People say that faith is not a feeling but it’s a choice. I hear that…but how can I choose to have faith in something that I’m not convinced is actually real and true?? It would be foolishness, it would be fake, it would be pretending – and I refuse to do it. And if faith is a gift, I can't get it on my own anyway. So who's fault is it that I can't find my faith? (I'm confused)
Due to the fact that I can’t make the choice to have faith on a whim or a simple desire, I try to think and think and think my way back to faith…but its hard work and it’s draining, it’s sad, it’s frustrating, and it’s scary…so I inevitably end up putting it back up on the shelf again…
Until the next time that I find myself really really wanting it again. At different times and for different reasons the yearning for something to believe in intensifies. Sometimes it’s hearing a worship song as I’m flipping the radio stations, or it’s a wedding, a funeral, or hearing a friend talk about how God’s “done this or done that” for them. I feel it when I see how people of faith have “this thing” that I used to have…this certainty. Sometimes it’s because I miss knowing that something bigger than me is always here with me and on my side. Sometimes it’s because I’m thinking of a future, a family with a husband and children…a husband who I had always thought would be a Christian just like me….only it’s not “just like me” anymore.

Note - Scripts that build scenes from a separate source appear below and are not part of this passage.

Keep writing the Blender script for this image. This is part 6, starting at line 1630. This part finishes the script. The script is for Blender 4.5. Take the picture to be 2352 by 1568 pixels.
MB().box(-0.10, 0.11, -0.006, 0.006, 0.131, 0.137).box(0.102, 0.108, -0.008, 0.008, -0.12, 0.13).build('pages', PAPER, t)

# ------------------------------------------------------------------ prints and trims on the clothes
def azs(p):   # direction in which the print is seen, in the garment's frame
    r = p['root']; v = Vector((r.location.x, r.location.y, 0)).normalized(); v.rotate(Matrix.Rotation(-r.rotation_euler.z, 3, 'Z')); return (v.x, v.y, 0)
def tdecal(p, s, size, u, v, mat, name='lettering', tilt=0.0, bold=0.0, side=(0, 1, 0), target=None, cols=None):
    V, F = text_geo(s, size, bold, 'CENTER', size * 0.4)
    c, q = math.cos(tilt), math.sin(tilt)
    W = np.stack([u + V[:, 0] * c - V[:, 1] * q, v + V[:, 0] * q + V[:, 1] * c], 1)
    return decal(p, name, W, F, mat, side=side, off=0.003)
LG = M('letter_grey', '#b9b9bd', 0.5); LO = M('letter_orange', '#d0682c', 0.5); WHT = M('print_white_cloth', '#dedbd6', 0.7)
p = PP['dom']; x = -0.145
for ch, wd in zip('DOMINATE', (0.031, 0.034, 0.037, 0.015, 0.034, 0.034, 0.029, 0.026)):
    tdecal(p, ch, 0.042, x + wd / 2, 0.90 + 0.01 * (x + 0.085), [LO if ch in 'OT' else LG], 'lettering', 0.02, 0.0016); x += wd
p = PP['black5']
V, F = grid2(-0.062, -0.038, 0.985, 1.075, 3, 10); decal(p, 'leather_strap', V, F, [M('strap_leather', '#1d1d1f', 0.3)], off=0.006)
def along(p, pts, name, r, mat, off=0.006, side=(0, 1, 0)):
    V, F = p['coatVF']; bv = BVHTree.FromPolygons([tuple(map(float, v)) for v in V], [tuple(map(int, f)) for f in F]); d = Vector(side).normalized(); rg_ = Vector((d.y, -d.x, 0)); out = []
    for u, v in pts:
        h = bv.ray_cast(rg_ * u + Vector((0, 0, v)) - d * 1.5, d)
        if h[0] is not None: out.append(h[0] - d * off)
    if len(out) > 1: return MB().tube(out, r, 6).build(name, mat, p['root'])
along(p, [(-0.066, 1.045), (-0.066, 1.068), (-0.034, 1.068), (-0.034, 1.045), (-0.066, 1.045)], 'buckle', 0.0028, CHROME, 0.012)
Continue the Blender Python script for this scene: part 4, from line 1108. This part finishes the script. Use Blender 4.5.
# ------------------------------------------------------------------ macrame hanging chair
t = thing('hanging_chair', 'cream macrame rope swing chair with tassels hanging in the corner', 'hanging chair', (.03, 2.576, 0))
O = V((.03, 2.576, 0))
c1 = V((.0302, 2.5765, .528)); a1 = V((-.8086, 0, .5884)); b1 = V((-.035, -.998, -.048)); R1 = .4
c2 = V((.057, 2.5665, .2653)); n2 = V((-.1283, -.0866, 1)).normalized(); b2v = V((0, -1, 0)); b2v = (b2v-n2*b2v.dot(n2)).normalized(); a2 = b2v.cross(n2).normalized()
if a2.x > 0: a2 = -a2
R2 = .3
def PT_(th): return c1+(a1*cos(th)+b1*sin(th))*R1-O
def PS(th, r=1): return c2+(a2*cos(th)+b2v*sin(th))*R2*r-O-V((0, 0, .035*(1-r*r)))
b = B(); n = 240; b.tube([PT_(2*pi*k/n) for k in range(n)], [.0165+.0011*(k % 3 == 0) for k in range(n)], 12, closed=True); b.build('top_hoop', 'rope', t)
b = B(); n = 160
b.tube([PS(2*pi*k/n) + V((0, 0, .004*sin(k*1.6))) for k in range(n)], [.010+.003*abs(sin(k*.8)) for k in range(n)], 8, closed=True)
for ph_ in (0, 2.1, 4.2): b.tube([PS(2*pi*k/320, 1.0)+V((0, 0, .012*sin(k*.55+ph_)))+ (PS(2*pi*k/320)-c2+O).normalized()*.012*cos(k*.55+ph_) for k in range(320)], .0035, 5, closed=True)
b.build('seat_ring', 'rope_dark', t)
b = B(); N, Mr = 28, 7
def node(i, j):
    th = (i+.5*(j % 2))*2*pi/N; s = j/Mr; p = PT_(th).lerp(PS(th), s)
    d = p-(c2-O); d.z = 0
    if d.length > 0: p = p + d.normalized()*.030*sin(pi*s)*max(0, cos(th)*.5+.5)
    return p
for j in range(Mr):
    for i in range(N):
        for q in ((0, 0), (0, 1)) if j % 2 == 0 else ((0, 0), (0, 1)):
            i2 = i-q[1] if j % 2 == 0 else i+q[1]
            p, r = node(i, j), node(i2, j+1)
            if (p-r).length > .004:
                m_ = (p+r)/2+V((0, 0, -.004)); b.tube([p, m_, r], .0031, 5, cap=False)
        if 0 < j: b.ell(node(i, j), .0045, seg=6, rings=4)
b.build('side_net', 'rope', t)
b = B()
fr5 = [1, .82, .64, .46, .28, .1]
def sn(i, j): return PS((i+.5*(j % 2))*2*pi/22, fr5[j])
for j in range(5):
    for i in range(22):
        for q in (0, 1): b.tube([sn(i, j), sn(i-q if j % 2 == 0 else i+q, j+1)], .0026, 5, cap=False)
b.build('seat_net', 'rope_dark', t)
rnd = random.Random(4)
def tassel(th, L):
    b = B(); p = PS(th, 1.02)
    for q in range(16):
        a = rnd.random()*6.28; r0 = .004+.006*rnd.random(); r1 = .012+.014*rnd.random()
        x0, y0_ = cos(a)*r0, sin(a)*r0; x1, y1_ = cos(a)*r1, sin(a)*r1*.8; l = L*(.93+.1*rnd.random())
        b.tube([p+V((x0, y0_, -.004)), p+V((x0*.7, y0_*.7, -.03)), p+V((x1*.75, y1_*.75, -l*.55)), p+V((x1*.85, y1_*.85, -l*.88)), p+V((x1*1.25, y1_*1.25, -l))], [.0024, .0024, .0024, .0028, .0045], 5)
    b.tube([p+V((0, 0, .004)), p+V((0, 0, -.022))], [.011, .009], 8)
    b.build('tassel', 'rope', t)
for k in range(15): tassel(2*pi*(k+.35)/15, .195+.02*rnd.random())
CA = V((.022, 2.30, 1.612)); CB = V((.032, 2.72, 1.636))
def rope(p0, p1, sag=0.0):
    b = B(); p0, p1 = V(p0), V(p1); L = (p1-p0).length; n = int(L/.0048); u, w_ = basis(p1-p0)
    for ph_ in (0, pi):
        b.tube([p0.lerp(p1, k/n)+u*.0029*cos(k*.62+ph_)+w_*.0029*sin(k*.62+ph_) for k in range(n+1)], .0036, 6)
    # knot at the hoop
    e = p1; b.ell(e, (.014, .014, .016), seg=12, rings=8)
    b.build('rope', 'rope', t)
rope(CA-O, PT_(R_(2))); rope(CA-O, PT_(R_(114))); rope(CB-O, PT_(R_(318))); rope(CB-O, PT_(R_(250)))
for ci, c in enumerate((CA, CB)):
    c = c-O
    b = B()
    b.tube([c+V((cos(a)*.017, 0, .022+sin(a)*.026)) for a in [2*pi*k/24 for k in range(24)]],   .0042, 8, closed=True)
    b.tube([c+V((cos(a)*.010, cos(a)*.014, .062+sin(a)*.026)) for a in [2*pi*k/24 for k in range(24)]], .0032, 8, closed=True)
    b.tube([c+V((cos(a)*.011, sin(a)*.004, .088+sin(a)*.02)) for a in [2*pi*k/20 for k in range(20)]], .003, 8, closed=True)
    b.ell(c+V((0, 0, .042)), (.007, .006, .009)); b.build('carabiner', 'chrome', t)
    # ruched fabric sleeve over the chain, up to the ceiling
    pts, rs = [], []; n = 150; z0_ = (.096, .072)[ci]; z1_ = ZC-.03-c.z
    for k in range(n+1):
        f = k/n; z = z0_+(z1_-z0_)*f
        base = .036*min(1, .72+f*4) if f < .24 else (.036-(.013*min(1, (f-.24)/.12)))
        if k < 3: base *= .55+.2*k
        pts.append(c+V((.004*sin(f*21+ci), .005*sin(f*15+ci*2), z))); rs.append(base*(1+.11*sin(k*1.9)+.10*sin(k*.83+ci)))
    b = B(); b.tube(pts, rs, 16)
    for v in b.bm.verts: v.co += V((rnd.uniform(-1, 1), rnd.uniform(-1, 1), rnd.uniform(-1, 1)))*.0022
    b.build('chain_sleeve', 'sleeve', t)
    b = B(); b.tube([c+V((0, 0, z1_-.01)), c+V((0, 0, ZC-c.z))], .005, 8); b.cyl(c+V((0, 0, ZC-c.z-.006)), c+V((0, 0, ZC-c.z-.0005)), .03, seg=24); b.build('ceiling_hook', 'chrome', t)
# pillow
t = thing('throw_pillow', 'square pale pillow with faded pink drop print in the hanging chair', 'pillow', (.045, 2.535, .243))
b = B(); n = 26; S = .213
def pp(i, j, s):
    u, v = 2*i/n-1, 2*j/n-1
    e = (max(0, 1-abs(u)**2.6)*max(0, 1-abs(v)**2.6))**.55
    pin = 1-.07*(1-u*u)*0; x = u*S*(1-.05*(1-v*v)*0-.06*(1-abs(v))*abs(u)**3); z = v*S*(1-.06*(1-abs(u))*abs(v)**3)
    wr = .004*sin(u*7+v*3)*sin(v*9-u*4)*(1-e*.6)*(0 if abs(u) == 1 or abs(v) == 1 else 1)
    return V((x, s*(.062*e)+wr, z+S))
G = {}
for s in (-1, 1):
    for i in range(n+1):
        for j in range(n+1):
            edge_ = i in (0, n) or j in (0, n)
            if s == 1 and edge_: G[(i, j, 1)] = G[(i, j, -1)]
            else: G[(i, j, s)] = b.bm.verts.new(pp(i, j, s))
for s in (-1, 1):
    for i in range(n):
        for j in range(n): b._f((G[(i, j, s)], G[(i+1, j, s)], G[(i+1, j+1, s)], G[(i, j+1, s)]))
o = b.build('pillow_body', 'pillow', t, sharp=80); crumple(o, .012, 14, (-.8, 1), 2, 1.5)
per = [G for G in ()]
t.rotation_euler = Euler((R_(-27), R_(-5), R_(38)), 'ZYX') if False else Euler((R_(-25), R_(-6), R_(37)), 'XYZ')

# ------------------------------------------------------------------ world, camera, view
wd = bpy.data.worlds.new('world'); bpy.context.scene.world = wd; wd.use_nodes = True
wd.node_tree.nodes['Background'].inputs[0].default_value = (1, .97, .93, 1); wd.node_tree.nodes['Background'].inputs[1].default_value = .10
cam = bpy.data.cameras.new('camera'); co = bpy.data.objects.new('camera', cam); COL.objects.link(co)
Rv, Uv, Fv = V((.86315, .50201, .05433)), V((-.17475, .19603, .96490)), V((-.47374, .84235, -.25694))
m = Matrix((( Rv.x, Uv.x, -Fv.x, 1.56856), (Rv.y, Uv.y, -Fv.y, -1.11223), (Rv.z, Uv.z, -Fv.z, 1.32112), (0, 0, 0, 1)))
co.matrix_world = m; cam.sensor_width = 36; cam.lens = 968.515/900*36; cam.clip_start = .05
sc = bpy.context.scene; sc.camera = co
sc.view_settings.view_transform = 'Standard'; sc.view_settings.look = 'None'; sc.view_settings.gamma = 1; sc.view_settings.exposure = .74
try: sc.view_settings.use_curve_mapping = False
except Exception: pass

I don’t want to spend the rest of my life with someone who doesn’t believe in God, someone who thinks that we’re alone in this life and that once we die, it’s over and we're just going to rot in the ground...and I don’t want to raise my kids to believe that either. Sometimes the reason I want my faith back is because I just don’t have the strength or the energy left to continue searching for it.
But then I catch myself. I don’t want to just make a “tired choice” to once again believe in Christianity. The fact that I’m tired of not believing in something and I'm tired of asking endless questions that most often don’t lead to answers does NOT mean its ok for me to just fall back into the comfort of Christianity. It has to be because I’m convinced it’s the only way, it has to be genuine, it has to be real.